IN UKRAINE they found a Scottish word for their former first family and its business: the “clan”.
Friends and relatives of ousted president Viktor Yanukovych did very well during his years in power.
His son Oleksandr , 44, was valued at a cool half a billion dollars before the so-called Maidan revolution swept his “papa” from power in 2014. His dad, whose opulent country home outside Kiev shocked the nation after his overthrow, was estimated to be worth 20 times more.
Both men are now in hiding in Russia as corruption cases proceed. The Yanukovych years ended in a separatist revolt, backed by Russia’s Vladimir Putin, that still simmers in his old homeland of eastern Ukraine.
It was on Mr Yanukovych’s watch that Ukraine suffered a boom in the marketing of off-the-peg “offshore firms”, including tax-free Scottish ones called limited partnerships or SLPs. Oleksandr is said to have had one.
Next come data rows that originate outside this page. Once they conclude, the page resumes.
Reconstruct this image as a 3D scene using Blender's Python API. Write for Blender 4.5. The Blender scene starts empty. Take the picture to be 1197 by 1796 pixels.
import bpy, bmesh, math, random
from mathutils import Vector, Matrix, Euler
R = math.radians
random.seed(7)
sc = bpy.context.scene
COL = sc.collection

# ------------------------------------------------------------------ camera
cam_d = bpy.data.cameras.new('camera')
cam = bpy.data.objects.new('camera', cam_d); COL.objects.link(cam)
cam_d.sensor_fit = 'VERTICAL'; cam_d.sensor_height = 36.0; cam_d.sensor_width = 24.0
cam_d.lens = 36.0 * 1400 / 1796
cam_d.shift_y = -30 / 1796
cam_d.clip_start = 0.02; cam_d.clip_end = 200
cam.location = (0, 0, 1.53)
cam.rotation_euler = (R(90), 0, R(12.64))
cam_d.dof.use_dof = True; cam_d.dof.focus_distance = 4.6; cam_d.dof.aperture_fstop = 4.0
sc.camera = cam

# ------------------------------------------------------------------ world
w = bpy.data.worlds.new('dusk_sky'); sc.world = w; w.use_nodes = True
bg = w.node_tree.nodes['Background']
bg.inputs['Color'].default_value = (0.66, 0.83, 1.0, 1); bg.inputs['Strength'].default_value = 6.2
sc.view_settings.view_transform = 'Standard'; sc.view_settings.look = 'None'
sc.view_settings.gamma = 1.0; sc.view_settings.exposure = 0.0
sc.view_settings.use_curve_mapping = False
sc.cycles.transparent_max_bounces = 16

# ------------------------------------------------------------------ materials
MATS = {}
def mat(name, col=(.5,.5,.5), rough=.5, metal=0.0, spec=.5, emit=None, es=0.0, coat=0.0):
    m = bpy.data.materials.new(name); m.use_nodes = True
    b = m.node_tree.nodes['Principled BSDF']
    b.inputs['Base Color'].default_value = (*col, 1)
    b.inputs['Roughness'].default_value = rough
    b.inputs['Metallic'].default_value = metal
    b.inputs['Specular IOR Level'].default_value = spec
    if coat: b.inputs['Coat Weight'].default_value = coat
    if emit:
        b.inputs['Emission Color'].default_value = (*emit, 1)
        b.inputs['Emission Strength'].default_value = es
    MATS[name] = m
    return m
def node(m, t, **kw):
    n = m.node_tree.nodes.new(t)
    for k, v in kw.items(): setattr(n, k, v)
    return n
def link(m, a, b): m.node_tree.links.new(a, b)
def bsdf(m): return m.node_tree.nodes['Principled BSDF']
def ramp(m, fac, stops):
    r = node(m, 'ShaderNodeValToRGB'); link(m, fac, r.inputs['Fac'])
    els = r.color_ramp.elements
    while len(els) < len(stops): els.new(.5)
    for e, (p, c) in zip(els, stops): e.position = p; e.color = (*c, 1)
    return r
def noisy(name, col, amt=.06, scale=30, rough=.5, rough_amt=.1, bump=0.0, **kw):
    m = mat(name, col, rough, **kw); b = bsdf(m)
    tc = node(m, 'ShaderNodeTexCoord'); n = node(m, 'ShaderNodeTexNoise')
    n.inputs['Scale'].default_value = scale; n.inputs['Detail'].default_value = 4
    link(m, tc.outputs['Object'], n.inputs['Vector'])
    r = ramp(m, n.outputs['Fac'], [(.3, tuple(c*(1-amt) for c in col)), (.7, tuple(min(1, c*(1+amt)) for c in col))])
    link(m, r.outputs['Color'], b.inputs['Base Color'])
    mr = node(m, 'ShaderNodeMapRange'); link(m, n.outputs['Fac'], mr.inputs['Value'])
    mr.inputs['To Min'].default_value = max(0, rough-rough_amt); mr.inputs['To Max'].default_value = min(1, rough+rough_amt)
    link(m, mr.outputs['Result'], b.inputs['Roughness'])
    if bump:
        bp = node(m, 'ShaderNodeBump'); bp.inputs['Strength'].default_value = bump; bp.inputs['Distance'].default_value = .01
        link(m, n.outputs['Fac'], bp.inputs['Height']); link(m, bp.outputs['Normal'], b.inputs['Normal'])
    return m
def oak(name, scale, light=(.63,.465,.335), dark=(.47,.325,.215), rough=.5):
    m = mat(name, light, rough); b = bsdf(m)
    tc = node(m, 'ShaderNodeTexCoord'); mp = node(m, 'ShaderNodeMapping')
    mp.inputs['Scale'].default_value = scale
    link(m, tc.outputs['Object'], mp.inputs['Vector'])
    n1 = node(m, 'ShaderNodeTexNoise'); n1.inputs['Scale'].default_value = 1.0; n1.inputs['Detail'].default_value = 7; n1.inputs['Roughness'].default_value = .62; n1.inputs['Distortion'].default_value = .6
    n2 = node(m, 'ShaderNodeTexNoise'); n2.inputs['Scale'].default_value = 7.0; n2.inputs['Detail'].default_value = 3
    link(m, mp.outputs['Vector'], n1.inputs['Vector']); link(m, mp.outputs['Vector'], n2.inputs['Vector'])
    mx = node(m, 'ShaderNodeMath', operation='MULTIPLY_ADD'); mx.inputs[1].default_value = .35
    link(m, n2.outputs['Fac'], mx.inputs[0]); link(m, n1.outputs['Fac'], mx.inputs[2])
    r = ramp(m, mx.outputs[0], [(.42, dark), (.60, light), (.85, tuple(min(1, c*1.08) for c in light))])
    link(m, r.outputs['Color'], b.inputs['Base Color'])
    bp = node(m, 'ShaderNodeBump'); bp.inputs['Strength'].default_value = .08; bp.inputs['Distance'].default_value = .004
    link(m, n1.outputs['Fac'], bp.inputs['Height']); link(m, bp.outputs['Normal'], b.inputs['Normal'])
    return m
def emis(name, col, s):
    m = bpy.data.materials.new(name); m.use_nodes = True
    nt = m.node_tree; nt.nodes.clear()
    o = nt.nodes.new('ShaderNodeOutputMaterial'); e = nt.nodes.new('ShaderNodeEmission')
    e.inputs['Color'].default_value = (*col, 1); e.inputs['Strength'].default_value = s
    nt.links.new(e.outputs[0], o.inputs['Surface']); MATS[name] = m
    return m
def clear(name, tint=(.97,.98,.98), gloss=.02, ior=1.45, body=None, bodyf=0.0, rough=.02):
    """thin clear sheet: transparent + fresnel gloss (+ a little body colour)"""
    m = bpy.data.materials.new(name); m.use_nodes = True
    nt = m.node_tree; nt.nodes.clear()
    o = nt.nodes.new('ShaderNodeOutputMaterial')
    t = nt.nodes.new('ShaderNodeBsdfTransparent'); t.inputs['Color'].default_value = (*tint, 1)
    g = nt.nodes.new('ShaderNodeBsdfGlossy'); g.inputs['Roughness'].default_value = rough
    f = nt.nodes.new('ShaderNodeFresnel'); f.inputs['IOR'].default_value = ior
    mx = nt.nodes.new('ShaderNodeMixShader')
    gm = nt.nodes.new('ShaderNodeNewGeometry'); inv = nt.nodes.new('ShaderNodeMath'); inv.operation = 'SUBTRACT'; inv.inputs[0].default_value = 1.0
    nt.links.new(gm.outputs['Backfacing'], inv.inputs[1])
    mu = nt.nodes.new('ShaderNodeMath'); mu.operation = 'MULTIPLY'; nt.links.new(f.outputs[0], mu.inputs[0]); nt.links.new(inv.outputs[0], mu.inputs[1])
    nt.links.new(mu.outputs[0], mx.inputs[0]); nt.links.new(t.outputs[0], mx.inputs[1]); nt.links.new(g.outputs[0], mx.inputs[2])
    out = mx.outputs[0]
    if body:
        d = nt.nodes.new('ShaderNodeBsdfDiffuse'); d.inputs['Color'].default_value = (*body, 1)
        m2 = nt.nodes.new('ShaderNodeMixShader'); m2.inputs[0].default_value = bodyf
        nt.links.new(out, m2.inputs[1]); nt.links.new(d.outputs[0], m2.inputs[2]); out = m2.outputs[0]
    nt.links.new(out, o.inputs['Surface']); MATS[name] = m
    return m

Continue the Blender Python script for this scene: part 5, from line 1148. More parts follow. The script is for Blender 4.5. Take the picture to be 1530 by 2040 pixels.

But so too did thousands of Ukrainians, for a whole variety of reasons, including fear of “asset grab” that corrupt authorities or business rivals.
This newspaper has documented scores of examples of the abuse of such Scottish entities by unethical businesses or criminal groups in Ukraine, including corrupt arms dealers.
And SLPs are still being sold online in Ukraine - and other parts of the former Soviet Union, despite new transparency rules in both the UK and Ukraine.
SLPs, of course, as we have reported, have also been used for mass money-laundering out of Moldova, Russia and Azerbaijan and as fronts for Israel’s binary options industry, essentially fraudulent online gambling.
But it is not just the Yanukovych clan in Ukraine which has been linked to SLPs. The husband of former Ukrainian prime minister Yulia Tymoshenko, who stood against Mr Yanukovych in 2010 elections, previously declared an interest in an SLP.
That firm was called Toulouse Net. It has failed to name its “person of significant control” under new UK rules. It is not alone in doing so. SLP owners may just be one of the biggest “clans” of Ukraine.